Namun mandat yang disampaikan Presiden Soekarno kepada Syafrudi Prawiranegara dapat diketahui oleh Belanda. Belanda kemudian melancarkan serangan ke Bukit Tinggi Sumatera Barat. Melihat kondisi yang semakin rumit Syafrudi Prawiranegara segera melakukan pertemuan dengan pejabat Republik Indonesia Sumatera Barat di Gedung Tri Arga (Bukit Tinggi). Untuk menghindari Belanda akhirnya Syafrudin Prawiranegara memutuskan untuk meninggalkan Bukit Tinggi menuju Halaban sebelah Timur Payakumbuh.

Syafrudin Prawiranegara Pendiri PDRI
setelah diberikan mandat Presiden Soekarno
Setelah berhasil meninggalkan Bukit Tinggi, di Halaban Syafrudin Prawiranegara kemudian mendirikan Pemerintahan Darurat Republik Indonesia. Adapun susunan pemerintahan yang berhasil dibentuk adalah sebagai berikut:
  1. Mr. Syafrudin Prawiranegara menjabat sebagai Ketua PDRI merangkap sebagai menteri pertahanan, menteri penerangan, dan menteri luar negeri ad interim. 
  2. Teuku Muhammad Hasan yang saat itu menjabat sebagai Gubernur Sumatera diangkat sebagai Wakil Ketua PDRI merangkap Menteri Dalam Negeri dan Menteri Agama. 
  3. Mr. A. A. Maramis sebagai menteri luar negeri
Pembentukan Pemerintahan Darurat Republik Indonesia memiliki arti penting bagi pemerintahan Indonesia. Dengan berdirinya PDRI menunjukan bahwa pemerintahan Republik Indonesia tidak sepenuhnya berhasil dikuasai oleh Belanda walaupun Belanda berhasil menguasai pemerintahan pusat di Yogyakarta. Segala upaya dilakukan oleh PDRI untk mempertahankan negara Republik Indonesia baik dengan Fisik denga perang Gerilya maupun melalui Diplomasi. Untuk menjalin hubungan dengan dunia luar PDRI mendirikan pemancar radio YBJ-6 yang terhubung langsung dengan pemancar radio VWX-2 di India. 
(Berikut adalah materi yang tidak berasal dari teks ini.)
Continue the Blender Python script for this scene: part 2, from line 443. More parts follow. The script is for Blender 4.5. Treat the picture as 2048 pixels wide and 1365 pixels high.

Setelah terbukanya hubungan dengan dunia luar khususnya India melalui siaran radio, menteri luar negeri Mr. A. A. Maramis memutuskan untuk menjalin hubungan diplomasi dengan India. Setelah berhasil menjalin hubungan Diplomasi dengan India akhirnya India menyampaikan gagasan untuk menyelenggarakan Konferensi Inter Asia membahas permasalahan Indonesia dan Belanda. Kemudian Konferensi Inter Asia berhasil diselengarakan di New Delhi India atas prakarsa Burma (Myanmar) dan India. Konferensi Inter Asia juga dihadiri beberapa negara di Asia, Afrika, dan Australia. Berikut ini isi dari Konferensi Inter Asia yang diajukan kepada Dewan Keamanan PBB:
  1. Pengembalian pemerintahan Republik Indonesia ke Yogyakarta.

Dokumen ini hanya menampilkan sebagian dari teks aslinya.